Instructions to follow - The lines from the top of the material through the line with "from mathutils import Vector, noise" are to be set down exactly. Leave the pictures out.

Information supplied -
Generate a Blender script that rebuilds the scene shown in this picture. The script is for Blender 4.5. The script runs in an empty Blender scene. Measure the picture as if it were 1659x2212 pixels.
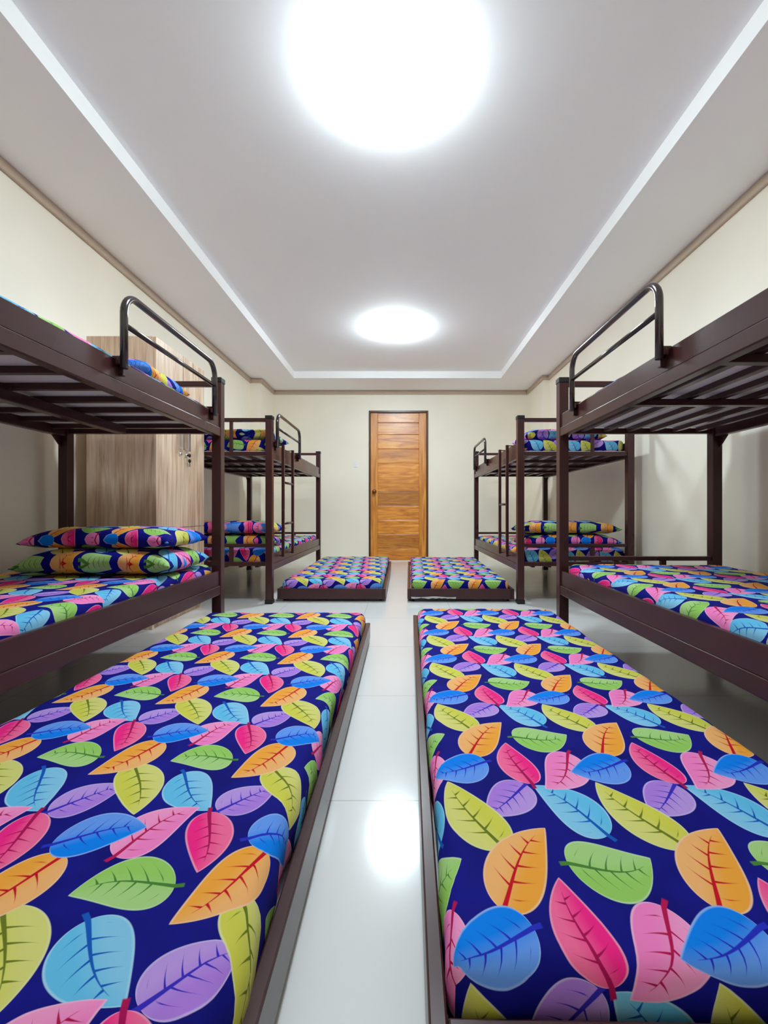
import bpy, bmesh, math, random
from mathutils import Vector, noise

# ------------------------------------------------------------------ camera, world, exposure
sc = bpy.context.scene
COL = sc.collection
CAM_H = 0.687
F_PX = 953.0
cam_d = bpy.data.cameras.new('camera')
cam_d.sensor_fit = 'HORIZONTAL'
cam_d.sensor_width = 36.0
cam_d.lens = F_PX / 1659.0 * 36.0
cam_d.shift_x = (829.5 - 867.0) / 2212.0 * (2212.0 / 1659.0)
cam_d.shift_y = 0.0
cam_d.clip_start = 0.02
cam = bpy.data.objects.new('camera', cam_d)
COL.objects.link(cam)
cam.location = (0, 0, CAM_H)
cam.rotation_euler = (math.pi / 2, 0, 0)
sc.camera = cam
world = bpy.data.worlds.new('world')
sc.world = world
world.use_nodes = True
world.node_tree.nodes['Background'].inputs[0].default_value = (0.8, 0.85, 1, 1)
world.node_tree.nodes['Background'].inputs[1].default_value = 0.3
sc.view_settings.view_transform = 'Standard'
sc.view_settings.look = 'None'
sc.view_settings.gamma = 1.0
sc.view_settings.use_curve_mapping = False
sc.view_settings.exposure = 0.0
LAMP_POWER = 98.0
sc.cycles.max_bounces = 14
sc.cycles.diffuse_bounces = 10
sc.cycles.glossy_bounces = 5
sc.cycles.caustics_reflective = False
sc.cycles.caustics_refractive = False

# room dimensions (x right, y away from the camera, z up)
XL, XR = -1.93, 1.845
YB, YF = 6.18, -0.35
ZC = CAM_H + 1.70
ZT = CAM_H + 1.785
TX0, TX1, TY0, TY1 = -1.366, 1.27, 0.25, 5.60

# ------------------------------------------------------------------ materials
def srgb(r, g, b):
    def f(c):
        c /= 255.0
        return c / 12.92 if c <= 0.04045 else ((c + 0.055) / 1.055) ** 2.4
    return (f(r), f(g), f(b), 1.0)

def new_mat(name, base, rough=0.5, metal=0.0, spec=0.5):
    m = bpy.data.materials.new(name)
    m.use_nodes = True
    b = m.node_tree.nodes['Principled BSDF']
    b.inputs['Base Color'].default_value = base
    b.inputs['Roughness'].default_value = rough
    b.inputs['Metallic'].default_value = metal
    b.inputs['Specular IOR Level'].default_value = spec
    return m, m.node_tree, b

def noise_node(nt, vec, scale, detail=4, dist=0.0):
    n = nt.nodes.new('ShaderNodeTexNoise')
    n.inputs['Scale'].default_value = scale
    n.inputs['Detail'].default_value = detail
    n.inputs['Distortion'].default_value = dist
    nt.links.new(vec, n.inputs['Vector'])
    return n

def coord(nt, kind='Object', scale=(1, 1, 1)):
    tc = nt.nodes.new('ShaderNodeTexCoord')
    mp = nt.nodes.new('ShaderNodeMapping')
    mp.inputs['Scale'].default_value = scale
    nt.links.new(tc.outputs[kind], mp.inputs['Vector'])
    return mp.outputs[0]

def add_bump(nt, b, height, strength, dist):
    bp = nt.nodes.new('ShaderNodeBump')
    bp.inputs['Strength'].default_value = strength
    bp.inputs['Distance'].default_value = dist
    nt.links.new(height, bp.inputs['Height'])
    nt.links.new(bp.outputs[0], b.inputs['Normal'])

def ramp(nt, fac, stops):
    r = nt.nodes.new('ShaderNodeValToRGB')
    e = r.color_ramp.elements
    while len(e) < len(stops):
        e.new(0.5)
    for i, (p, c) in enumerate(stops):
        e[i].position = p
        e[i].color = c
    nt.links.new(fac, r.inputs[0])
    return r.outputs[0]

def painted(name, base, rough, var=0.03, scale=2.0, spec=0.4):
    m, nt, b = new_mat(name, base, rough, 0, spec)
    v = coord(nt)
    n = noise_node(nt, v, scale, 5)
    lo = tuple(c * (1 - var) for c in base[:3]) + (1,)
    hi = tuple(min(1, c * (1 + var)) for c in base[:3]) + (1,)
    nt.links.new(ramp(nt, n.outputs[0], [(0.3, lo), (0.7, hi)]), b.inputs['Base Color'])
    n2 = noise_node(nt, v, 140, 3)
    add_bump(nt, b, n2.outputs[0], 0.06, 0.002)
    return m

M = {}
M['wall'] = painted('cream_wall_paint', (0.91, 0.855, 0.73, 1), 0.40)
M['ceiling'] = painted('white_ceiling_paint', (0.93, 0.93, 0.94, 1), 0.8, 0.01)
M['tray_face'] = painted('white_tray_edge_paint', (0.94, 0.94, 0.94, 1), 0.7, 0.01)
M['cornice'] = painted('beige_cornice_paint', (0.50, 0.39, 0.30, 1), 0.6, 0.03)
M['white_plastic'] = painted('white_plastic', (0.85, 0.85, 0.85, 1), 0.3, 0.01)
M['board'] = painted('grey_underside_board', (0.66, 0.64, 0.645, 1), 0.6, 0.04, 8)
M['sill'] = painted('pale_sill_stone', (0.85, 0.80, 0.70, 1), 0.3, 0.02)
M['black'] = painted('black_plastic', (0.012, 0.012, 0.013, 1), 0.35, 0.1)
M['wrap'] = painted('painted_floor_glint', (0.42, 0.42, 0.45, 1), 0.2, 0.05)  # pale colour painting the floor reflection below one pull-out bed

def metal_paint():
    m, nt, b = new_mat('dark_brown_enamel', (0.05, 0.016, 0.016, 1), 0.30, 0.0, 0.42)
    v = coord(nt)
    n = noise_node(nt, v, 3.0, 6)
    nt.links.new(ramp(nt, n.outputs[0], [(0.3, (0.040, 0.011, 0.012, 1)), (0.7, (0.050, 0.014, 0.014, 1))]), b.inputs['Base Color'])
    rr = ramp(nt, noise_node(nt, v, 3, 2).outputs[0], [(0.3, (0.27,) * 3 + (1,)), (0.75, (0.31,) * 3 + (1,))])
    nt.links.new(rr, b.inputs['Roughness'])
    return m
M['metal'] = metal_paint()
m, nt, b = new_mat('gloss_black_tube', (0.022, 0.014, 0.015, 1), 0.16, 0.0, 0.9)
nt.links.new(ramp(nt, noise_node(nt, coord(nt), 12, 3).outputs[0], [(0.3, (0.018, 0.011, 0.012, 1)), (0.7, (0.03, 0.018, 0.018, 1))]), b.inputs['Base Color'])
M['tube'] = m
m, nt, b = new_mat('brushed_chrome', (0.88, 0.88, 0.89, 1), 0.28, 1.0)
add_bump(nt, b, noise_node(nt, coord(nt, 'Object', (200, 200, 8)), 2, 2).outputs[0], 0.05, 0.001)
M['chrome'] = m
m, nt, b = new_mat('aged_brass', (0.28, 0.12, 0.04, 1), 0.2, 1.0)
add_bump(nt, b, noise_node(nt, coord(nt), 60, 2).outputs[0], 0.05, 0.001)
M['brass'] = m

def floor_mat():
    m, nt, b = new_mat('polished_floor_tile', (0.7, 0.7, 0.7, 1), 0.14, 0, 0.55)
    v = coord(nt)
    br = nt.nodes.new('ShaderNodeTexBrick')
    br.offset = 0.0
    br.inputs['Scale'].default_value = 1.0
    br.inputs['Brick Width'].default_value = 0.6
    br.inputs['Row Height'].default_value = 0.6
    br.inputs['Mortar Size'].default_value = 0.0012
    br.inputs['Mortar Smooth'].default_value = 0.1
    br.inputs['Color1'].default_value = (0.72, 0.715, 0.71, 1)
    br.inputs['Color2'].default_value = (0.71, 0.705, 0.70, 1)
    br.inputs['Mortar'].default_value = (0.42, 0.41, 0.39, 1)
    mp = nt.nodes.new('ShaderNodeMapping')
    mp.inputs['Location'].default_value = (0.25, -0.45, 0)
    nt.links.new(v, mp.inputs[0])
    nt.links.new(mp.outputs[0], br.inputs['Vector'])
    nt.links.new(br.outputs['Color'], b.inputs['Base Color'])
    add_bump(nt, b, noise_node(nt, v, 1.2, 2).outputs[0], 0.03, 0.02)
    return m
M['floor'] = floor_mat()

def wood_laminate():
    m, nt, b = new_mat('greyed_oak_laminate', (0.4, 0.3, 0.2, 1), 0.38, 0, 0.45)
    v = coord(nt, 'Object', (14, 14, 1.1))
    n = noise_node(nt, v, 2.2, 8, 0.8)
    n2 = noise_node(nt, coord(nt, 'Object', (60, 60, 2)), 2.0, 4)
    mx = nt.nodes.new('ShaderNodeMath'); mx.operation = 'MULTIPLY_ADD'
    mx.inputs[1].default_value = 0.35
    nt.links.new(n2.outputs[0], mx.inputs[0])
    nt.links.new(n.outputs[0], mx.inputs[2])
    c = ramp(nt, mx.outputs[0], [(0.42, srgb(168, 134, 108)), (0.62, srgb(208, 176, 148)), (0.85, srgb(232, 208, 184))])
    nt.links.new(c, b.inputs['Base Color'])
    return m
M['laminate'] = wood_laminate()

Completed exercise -
Generate a Blender script that rebuilds the scene shown in this picture. The script is for Blender 4.5. The script runs in an empty Blender scene. Measure the picture as if it were 1659x2212 pixels.
import bpy, bmesh, math, random
from mathutils import Vector, noise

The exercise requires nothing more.